Sunday, November 10, 2013

Can you analyze the second stanza if "I Wandered Lonely as a Cloud" and show the figures of speech in the poem?

William Wordsworth's poem "I Wandered Lonely as a Cloud", 1804, is a favorite among students and teachers because of its timeless themes of remembrance, the longing of people and things to be together, and the fondness to remember significant or inconsequential events in our lives.


The second stanza, rich in language and context is as follows:


          Continuous as the stars that shine
          And twinkle on the milky way,
          They stretched in never-ending line
          Along the margin of a bay:                                  
          Ten thousand saw I at a glance,
          Tossing their heads in sprightly dance.


The force of simile: the poem serves as an introduction to some simple (and other, not-so-simple) modes of poetic figuration. The second stanza begins with a simile (Continuous as the starts that shine) and moves into other kinds of comparisons such as "twinkle" and "line."
Wordsworth is solitary, but he is also part of a group.
In personification, he makes the daffodils dance as if an invitation (tossing their heads.)

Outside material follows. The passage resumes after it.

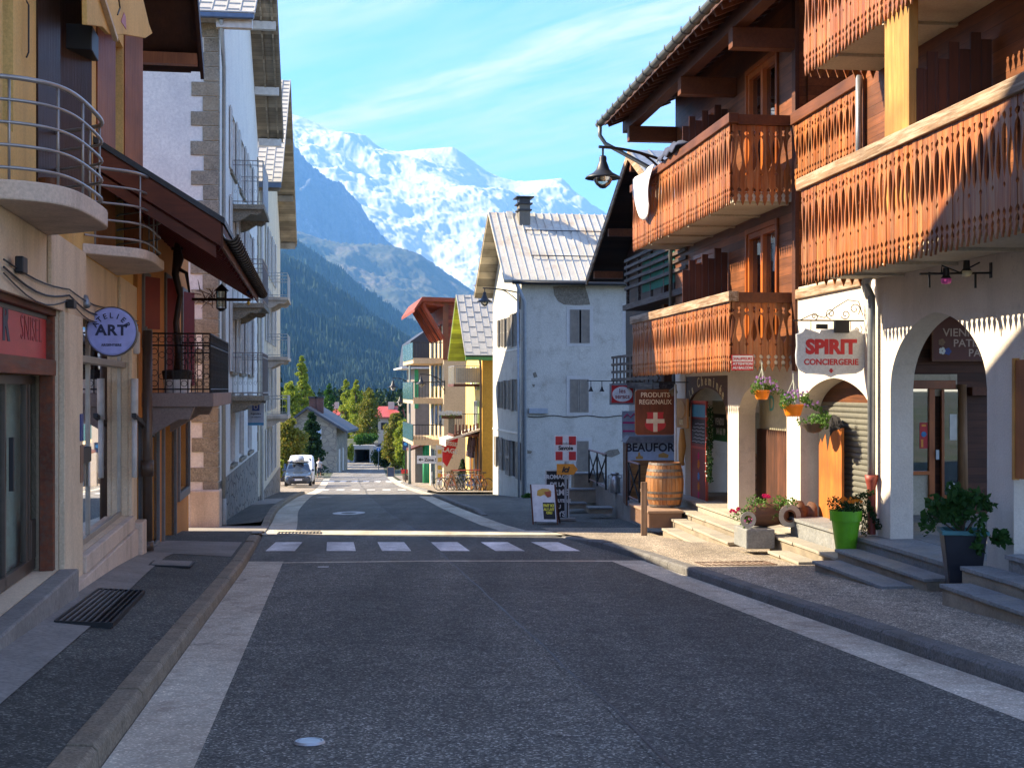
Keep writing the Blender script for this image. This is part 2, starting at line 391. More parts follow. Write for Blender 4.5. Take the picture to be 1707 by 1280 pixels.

The role of syntax in the the line "ten thousand I saw..." rather than "I saw ten thousand..." emphasizes the quantity and de-emphasizes him.
The role of personification: Wordsworth chooses to humanize (or personify) his daffodils, and we may wonder why. There is a continual exchange between him and his flowers, as he surveys his position by comparison with theirs.
Importance of repetition and variation: One thing we notice is that many of the poem's opening details are repeated, though with variation, in subsequent stanzas, and we must determine the force of such repetition.
Wordsworth also includes—and in some cases repeats—references to the four classical elements: air, earth, fire,
The words "dance" or "dancing" appear in all four stanzas.
Overall unity: the poem not only recounts, but also dramatizes, the workings of the human mind (one of Wordsworth's great themes) and makes an important statement about memory.